[Scripts that build scenes]
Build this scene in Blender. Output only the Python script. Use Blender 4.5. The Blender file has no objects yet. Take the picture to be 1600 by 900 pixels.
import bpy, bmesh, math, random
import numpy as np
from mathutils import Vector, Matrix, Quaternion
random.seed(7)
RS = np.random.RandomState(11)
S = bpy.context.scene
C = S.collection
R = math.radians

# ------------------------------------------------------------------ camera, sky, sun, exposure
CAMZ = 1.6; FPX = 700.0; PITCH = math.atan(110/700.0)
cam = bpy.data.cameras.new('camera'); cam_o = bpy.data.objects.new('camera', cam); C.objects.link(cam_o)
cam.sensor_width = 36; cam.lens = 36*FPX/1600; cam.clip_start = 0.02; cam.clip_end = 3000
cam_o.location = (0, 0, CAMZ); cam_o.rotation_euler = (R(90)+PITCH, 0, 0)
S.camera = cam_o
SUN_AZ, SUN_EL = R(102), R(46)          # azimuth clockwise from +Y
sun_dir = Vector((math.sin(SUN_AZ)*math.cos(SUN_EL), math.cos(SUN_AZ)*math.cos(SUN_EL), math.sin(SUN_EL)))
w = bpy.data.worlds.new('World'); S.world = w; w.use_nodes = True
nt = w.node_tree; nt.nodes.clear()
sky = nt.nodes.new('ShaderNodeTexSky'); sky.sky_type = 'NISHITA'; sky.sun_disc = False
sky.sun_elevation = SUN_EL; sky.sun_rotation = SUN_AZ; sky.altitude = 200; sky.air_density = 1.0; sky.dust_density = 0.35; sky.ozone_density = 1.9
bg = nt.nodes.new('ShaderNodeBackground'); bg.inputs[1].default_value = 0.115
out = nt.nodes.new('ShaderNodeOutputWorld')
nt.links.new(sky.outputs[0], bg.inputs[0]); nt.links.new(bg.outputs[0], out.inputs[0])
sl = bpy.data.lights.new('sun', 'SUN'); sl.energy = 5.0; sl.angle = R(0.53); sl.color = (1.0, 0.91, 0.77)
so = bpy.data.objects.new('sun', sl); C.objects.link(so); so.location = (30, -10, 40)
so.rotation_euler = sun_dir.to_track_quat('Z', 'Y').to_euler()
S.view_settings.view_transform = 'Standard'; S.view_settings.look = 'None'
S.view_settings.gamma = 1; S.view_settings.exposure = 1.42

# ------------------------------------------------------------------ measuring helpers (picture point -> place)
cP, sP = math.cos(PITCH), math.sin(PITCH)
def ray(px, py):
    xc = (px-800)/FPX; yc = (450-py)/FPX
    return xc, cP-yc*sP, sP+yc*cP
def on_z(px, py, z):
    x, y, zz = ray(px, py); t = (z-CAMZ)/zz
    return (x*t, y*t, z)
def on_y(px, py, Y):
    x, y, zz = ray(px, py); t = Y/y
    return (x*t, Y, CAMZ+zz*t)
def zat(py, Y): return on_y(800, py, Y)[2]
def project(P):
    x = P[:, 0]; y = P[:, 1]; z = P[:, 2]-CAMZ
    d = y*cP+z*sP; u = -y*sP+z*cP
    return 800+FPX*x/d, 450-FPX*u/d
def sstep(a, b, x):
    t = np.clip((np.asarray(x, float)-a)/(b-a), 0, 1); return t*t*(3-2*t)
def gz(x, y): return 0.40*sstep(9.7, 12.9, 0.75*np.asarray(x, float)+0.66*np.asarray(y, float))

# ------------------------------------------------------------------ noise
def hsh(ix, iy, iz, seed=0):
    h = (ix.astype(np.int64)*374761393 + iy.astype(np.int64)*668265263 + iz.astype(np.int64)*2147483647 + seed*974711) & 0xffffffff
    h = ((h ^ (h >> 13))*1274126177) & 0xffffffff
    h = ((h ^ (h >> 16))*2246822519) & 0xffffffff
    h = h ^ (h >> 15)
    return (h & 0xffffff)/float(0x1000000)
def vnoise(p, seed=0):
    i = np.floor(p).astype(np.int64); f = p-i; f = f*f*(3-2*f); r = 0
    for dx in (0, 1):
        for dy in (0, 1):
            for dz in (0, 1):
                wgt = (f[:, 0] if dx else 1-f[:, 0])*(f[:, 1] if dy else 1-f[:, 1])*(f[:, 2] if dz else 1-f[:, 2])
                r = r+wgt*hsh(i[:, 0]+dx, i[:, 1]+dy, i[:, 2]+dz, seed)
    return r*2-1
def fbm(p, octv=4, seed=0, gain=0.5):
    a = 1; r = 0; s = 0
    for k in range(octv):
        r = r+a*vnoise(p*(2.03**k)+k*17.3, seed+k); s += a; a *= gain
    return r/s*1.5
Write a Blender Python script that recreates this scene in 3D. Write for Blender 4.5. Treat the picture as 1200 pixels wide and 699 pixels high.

> [Task directions]: In this exercise, copy only the lines from the opening line of the material through the line where "R = math.radians" appears.

> [Result of this task]:
Build this scene in Blender. Output only the Python script. Use Blender 4.5. The Blender file has no objects yet. Take the picture to be 1600 by 900 pixels.
import bpy, bmesh, math, random
import numpy as np
from mathutils import Vector, Matrix, Quaternion
random.seed(7)
RS = np.random.RandomState(11)
S = bpy.context.scene
C = S.collection
R = math.radians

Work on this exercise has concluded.